Guenther disagreed: “It’s a myth that fossil-energy companies are spending large sums to aid the green transition. According to the IEA’s 2021 World Energy Investment report, a mere 1 percent of fossil-energy companies’ capital expenditure is devoted to research, development or deployment of technologies that either abate or do not produce greenhouse gas emissions.”
At the end of this month, the Intergovernmental Panel on Climate Change will publish the third part of its comprehensive review of climate science, examining the potential ways of cutting greenhouse gas emissions. This will include technology such as renewable energy and nuclear power, and novel ideas such as sucking carbon dioxide out of the air.
The report will throw the spotlight on the potential technological solutions to the climate crisis, which will require tens or hundreds of billions of pounds in funding to be brought to market and deployed widely around the world.

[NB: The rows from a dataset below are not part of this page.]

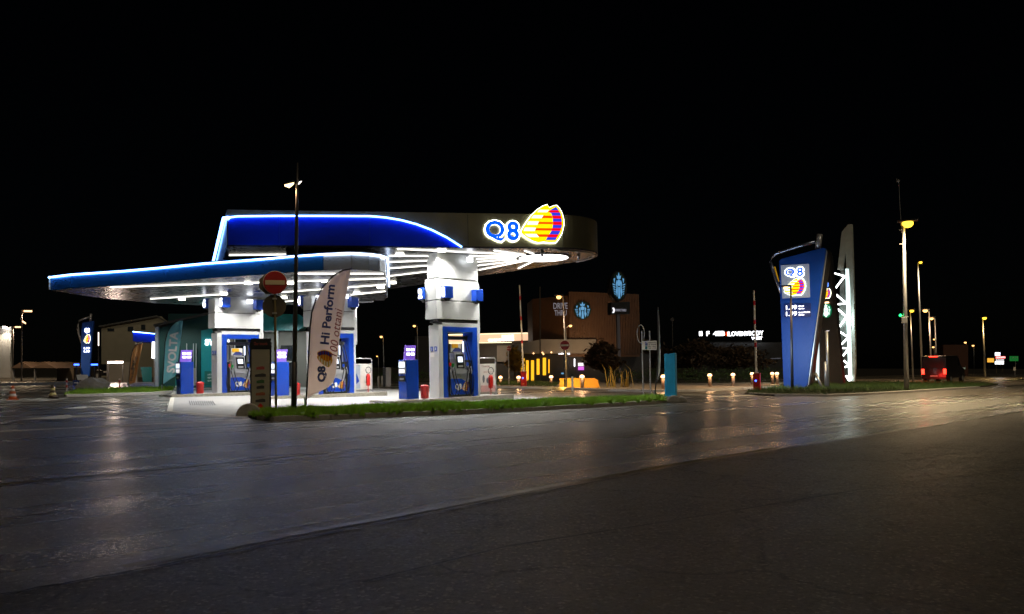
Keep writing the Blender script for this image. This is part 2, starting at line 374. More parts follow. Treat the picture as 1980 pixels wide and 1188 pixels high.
# the near half of the road is newer, duller asphalt that ends in a ragged tar seam
edge = []
for p, q in zip(cl, cl[1:]):
    a_, b_ = G(*p), G(*q)
    for k in range(8): edge.append(a_.lerp(b_, k/8)-V_*(.16+random.uniform(-.02, .02)))
edge.append(G(*cl[-1])-V_*.16)
far_e = [edge[-1]+U*22, Vector((58, 20, 0)), Vector((50, -25, 0)), Vector((-20, -25, 0)), Vector((-12, -8, 0))]
sheet('road_patch', edge+far_e, ASPHN, .004)
b = MB(); 
for a_, c_ in zip(edge, edge[1:]):
    w0 = V_*random.uniform(.015, .03); b.face([(p.x, p.y, gz(p.x)+.012) for p in (a_-w0, c_-w0, c_+w0*.4, a_+w0*.4)])
b.build('tar_seam', SEAM, kind='structure')
for L in (((700,1130),(980,1060),(1300,1010),(1660,950),(1980,905)), ((-20,1010),(330,965),(640,925),(900,893))):
    b = MB()
    for p, q in zip(L, L[1:]):
        a_, c_ = G(*p), G(*q)
        for k in range(10):
            u_, v2 = a_.lerp(c_, k/10), a_.lerp(c_, (k+1)/10); w0 = V_*random.uniform(.004, .014); b.face([(p_.x, p_.y, gz(p_.x)+.013) for p_ in (u_-w0, v2-w0, v2+w0, u_+w0)])
    b.build('tar_seam', SEAM, kind='structure')
def arrow(x0, x1, y0, y1, name='lane_arrow'):
    A = gp([(x0,y0),(x0+(x1-x0)*.42,y0-(y0-y1)*.85),(x0+(x1-x0)*.45,y0-(y0-y1)*.62),(x1,y1),(x1,y1+1),(x0+(x1-x0)*.45,y0-(y0-y1)*.38),(x0+(x1-x0)*.38,y0-(y0-y1)*.15)])
    sheet(name, A, PAINT, .004)
arrow(36, 268, 812, 800.5); arrow(118, 232, 791, 785); arrow(165, 232, 777, 774)
for k in range(5):
    line('hatch_line', (-30+k*26, 777.5-k*.3), (30+k*26, 771-k*.3), .16, PAINT)
line('hatch_line', (-20,789), (20,787), .14, PAINT); line('hatch_line', (-20,784), (38,780), .14, PAINT)
line('hatch_line', (-20,773.5), (85,772), .12, PAINT)
def grate(pts, label):
    P = gp(pts); c = sum(P, Vector())/4; r = empty('drain_grate', (c.x, c.y, gz(c.x)+.004)); tag(r, label, 'drain grate')
    MB().face([(p.x, p.y, gz(p.x)+.006) for p in P]).build('frame', GALV, r, world=True)
    for k in range(12):
        a = P[0].lerp(P[1], (k+.25)/12); c1 = P[0].lerp(P[1], (k+.8)/12); d1 = P[3].lerp(P[2], (k+.8)/12); e = P[3].lerp(P[2], (k+.25)/12)
        L = [a, c1, d1, e]; L = [p.lerp(sum(L, Vector())/4, .06) for p in L]
        MB().prismz([(p.x, p.y) for p in L], lambda x, y: gz(x)+.008, lambda x, y: gz(x)+.014).build('slot', GAP, r, world=True)
grate([(366,784),(418,784.5),(412,776),(364,776)], 'rectangular drain grate set in the pale concrete forecourt')
grate([(204,784),(256,782),(250,778.5),(205,780)], 'drain grate in the dark asphalt lane left of the forecourt')

def kerb(name, L, wd=.16, ht=.12, step=.95, m=KERB):
    """row of kerb stones along a ground line, each stone its own part"""
    r = empty(name, L[0]); r['kind'] = 'structure'
    pts = []
    for a, c in zip(L, L[1:]):
        n = max(1, round((c-a).length/step))
        for i in range(n): pts.append(a.lerp(c, i/n))
    pts.append(L[-1])
    for a, c in list(zip(pts, pts[1:]))[:290]:
        d = (c-a); d.z = 0; d.normalize(); n = Vector((-d.y, d.x, 0)); g = d*.008; j = random.uniform(-.006, .006)
        q = [a+g+n*j, c-g+n*j, c-g+n*(wd+j), a+g+n*(wd+j)]; hh = ht+random.uniform(-.006, .006)
        MB().prismz([(p.x, p.y) for p in q], lambda x, y: gz(x)-.03, lambda x, y: gz(x)+hh).build('kerb_stone', m, r, world=True, bevel=.012)
    return r
def blades(name, poly, n, h, m, base=.0, mound=.0, minsep=0):
    """thousands of single grass blades rising from the soil inside an outline"""
    xs = [p.x for p in poly]; ys = [p.y for p in poly]; cx, cy = sum(xs)/len(xs), sum(ys)/len(ys)
    def inside(x, y):
        c = False; j = len(poly)-1
        for i in range(len(poly)):
            a, d = poly[i], poly[j]
            if (a.y > y) != (d.y > y) and x < (d.x-a.x)*(y-a.y)/(d.y-a.y)+a.x: c = not c
            j = i
        return c
    # triangle-fan areas are uneven; sample edge pairs by rejection in a strip frame
    b = MB(); k = 0; tries = 0
    e = (poly[len(poly)//2]-poly[0]); L = e.length; ex = e.normalized() if L else Vector((1, 0, 0)); ey = Vector((-ex.y, ex.x, 0))
    us = [(p-poly[0]).dot(ex) for p in poly]; vs = [(p-poly[0]).dot(ey) for p in poly]
    while k < n and tries < n*30:
        tries += 1
        q = poly[0]+ex*random.uniform(min(us), max(us))+ey*random.uniform(min(vs), max(vs))
        if not inside(q.x, q.y): continue
        cl_ = .6+.4*sin(q.x*1.7+sin(q.y*2.1)*2)+random.uniform(-.3, .35)
        hh = h*max(.35, cl_)*random.uniform(.6, 1.25); a = random.uniform(0, pi); ww = random.uniform(.006, .013)
        z0 = gz(q.x)+base; lx, ly = random.uniform(-.5, .5)*hh, random.uniform(-.5, .5)*hh
        o = len(b.v); b.v += [(q.x-cos(a)*ww, q.y-sin(a)*ww, z0), (q.x+cos(a)*ww, q.y+sin(a)*ww, z0), (q.x+lx, q.y+ly, z0+hh)]; b.f.append((o, o+1, o+2)); k += 1
    o = b.build(name, m, kind='stuff'); o['label'] = 'short grass'; return o

# planted strip between the forecourt and the road
front = gp([(486,799),(481,803),(484,808),(496,812),(530,815),(640,811.5),(770,806),(900,801),(1000,796.5),(1100,791),(1200,785.5),(1275,780),(1296,776.5)])
kerb('kerb', front, .15, .11)
back = gp([(1290,770.5),(1200,773),(1100,776),(1000,780),(900,784),(770,788),(640,793),(540,797.5),(500,799)])
strip = front+back
sb = sheet('planted_strip', [p+V_*.06 for p in front]+back, SOIL, .075, thick=.1)
inner = [p+V_*.12 for p in front[2:]]+back
g_ = blades('grass', [Vector((p.x, p.y, 0)) for p in inner], 60000, .13, BLADE, .07); 
# weeds hanging over the kerb
wl = [front[i].lerp(front[i+1], random.random()) for i in range(3, 12) for _ in range(6)]
wb = MB()
for p in wl:
    p = p+V_*random.uniform(-.02, .2)
    for k in range(14):
        a = random.uniform(0, 2*pi); r = random.uniform(.05, .17); z = gz(p.x)+.1; o = len(wb.v)
        wb.v += [(p.x-sin(a)*.015, p.y+cos(a)*.015, z), (p.x+sin(a)*.015, p.y-cos(a)*.015, z), (p.x+cos(a)*r+sin(a)*.01, p.y+sin(a)*r-cos(a)*.01, z+random.uniform(-.06, .12)), (p.x+cos(a)*r*.8-sin(a)*.018, p.y+sin(a)*r*.8+cos(a)*.018, z+random.uniform(0, .14))]; wb.f.append((o, o+1, o+2, o+3))
wb.build('weeds', BLADE, kind='stuff')
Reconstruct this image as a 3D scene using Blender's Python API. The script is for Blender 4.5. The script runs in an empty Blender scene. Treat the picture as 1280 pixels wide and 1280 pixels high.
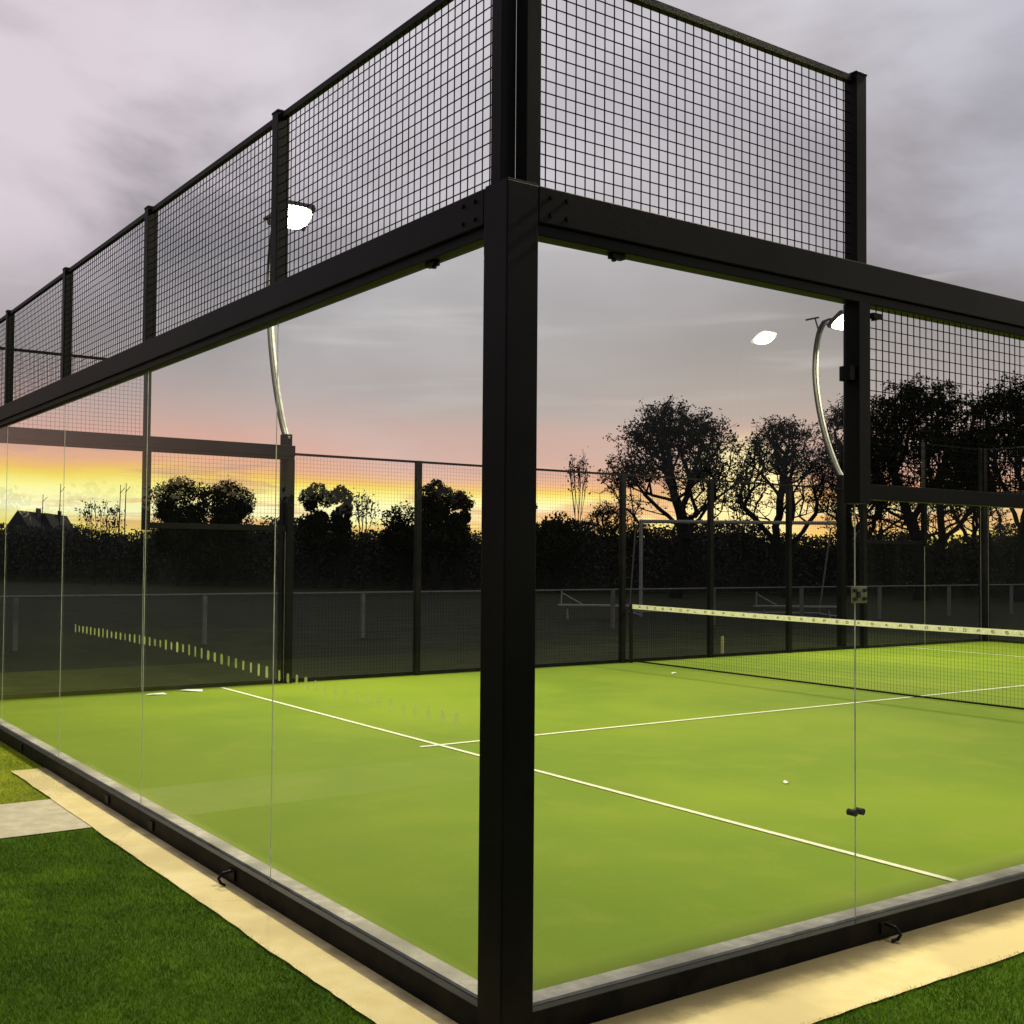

Jason Hickel, an economic anthropologist who is signatory to the letter, said the funding should come from governments. “The US and UK are among the richest countries on Earth, and their governments enjoy total monetary sovereignty. They have the capacity to finance the necessary research many times over, at the touch of a button. Most of the major innovations and public projects that have changed history over the past century have relied on public funding for research,” said Hickel, who is professor of environmental science at the Autonomous University of Barcelona and a fellow of the LSE.
The letter did not specify whether companies with interests in fossil fuels amid a broader portfolio should be included in the ban. Ilana Cohen, a Harvard student who led the organization of the letter, said it was directed at the top 200 fossil fuel companies.
Cohen said the organizers had confined the call to US and UK universities for now as these are where many fossil fuel companies are concentrating their funding, but that it could be widened in future to a global effort.